General Ledger Accounts

Rob Mathieson
Rob Mathieson
  • Updated

Introduction

A general ledger account is a record used to sort, store, and summarise a company's transactions to produce the income statement, balance sheet, and other financial reports. Often this is an aged and rigid system that has been in place for many years and is far too complex to unwind or to transfer opening balances and transactions into a new, clean company.

Typical Problems

Rigid structure and difficult-to-manage accounts are often inherited from a previous financial controller making any required changes such as new GL codes, accounting standards, or expense types difficult to implement.

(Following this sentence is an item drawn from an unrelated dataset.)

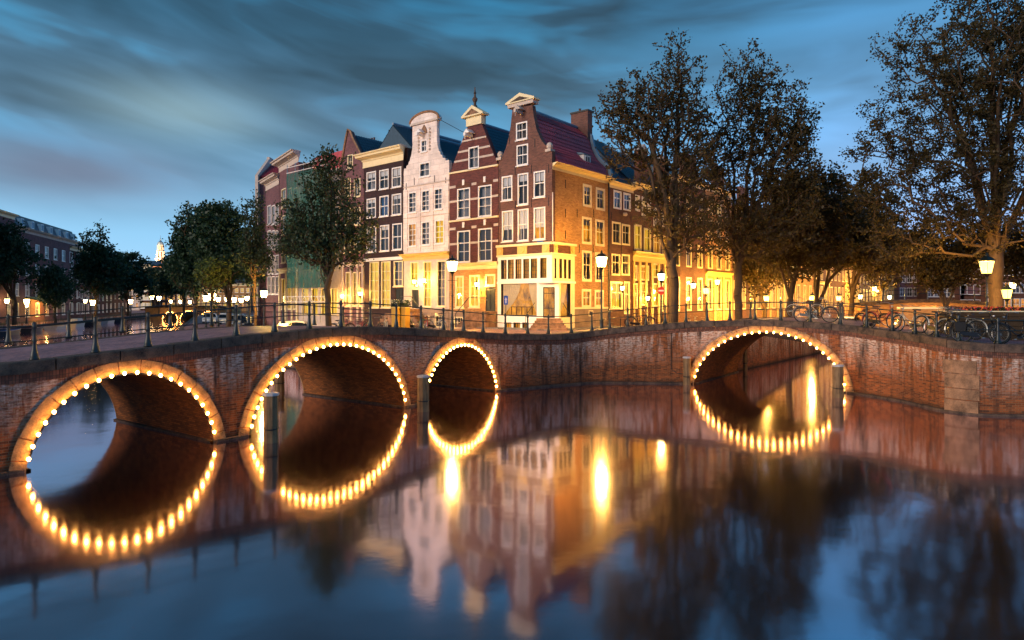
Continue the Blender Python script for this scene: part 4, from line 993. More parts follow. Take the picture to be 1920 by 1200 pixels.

Reporting can be difficult due to the rigidity of General Ledger/Chart of Accounts. This can make creating crucial management reports more complicated than needs to be.

The lack of statistical accounts means that all statistical information must be recorded as a separate report or completely out of the system which creates a big disconnect.

Solutions

Using a modern cloud-based accounting suite offers greater flexibility and makes it easier to maintain account journals and financial reports regardless of new legal and operational requirements.

Old Codes and Charts of accounts can be restructured with ease, allowing room for growth for codes and making it easier to restructure if it does reach a limit.

Statistical accounts allow you to record your KPIs and include them with GL values, to give you a more comprehensive reporting experience.

Benefits/ROI

With an easier-to-manage GL List and Chart of Accounts, it allows for changes across your business and means that you can restructure with ease.

A single report detailing GL values but also statistical information. This can be combined onto a Dashboard too, to pull even more information, giving you dimensional depth to reports too.

You can then schedule the report and dashboard to be sent to you, so you can see the information required, automating a previously manual process.